The Innovator’s Dilemma is a book, published just over ten years ago, the central argument of which is that it is very hard for dominant firms in a market to innovate radically, because by doing so they risk destroying their existing business.  If they don’t, though, they make themselves vulnerable to some upstart which doesn’t need to worry about the past and which invents a new way of doing things -and so the original company gets destroyed anyway.  Which is what makes it a dilemma.

The first example explored in the book is the development of computer hard disks – from the earliest refrigerator-sized 5Mb disks onwards.  To oversimplify horribly, at each stage of significant and disruptive technical innovation, new entrant firms dominated the new technology, leaving the established firms of the previous generation to keep squeezing performance out of the earlier technology.

Seagate was one of the beneficiaries of this process, riding the wave of the 5.25 inch disk in the 1980s, and thereby ensuring that none of us has ever heard of the companies which dominated the 8 inch disk industry of the 1970s.  Seagate was in turn slow to move over to the next generation of 3.5 inch disks, but was quick enough to survive and eventually prosper again.
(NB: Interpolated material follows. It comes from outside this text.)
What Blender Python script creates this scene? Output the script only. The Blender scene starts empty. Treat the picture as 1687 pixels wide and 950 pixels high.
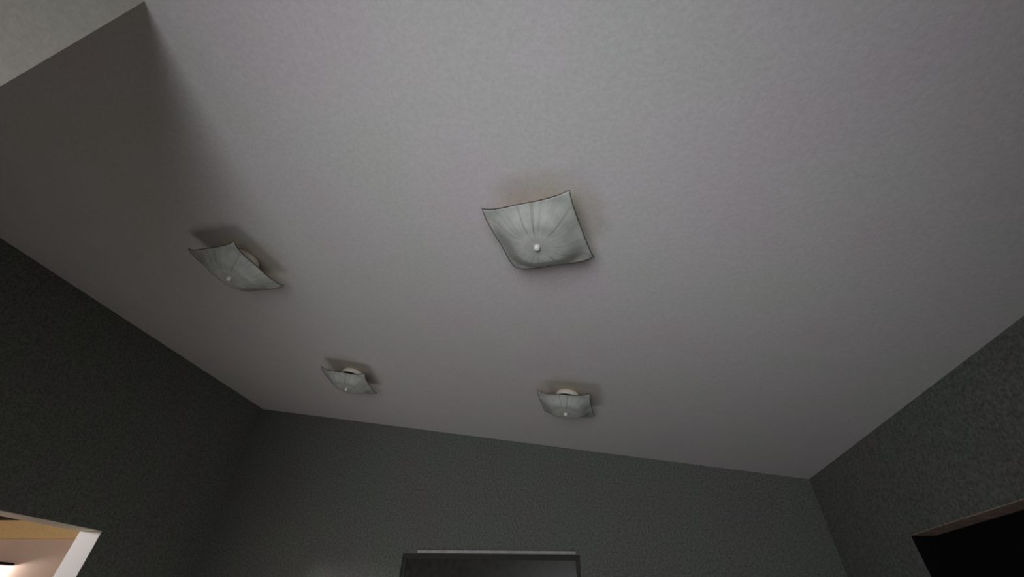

But now along comes the most disruptive challenge to the hard disk industry of all.  For the last fifty years, hard disks have been increasingly super-charged gramophone records:  at their heart, there is still a real disk rotating very fast on a real spindle.  That’s not the only way to store data, as the memory stick revolution shows, but until now, solid state drives (which have no moving parts) have been too small and expensive to replace traditional hard disks as the main storage device for a computer.  Now that’s changing, with real advantages for users as a result.

Seagate’s response is to threaten to sue all the new entrants for patent infringement, while insisting that their existing market is not threatened.

None of that has much obviously to do with public strategy.  Except that if a major and innovative player in an industry characterised by rapid change and by innovation cycles disruptive enough to change the landscape of the industry on a fairly regular basis, and where somebody has pretty much written the textbook on what the problem is and how to manage through it, still trips over exactly the same problem and still finds it hard to respond to the market signals anticipating change, just how surprising is it that governments fumble with the same problem?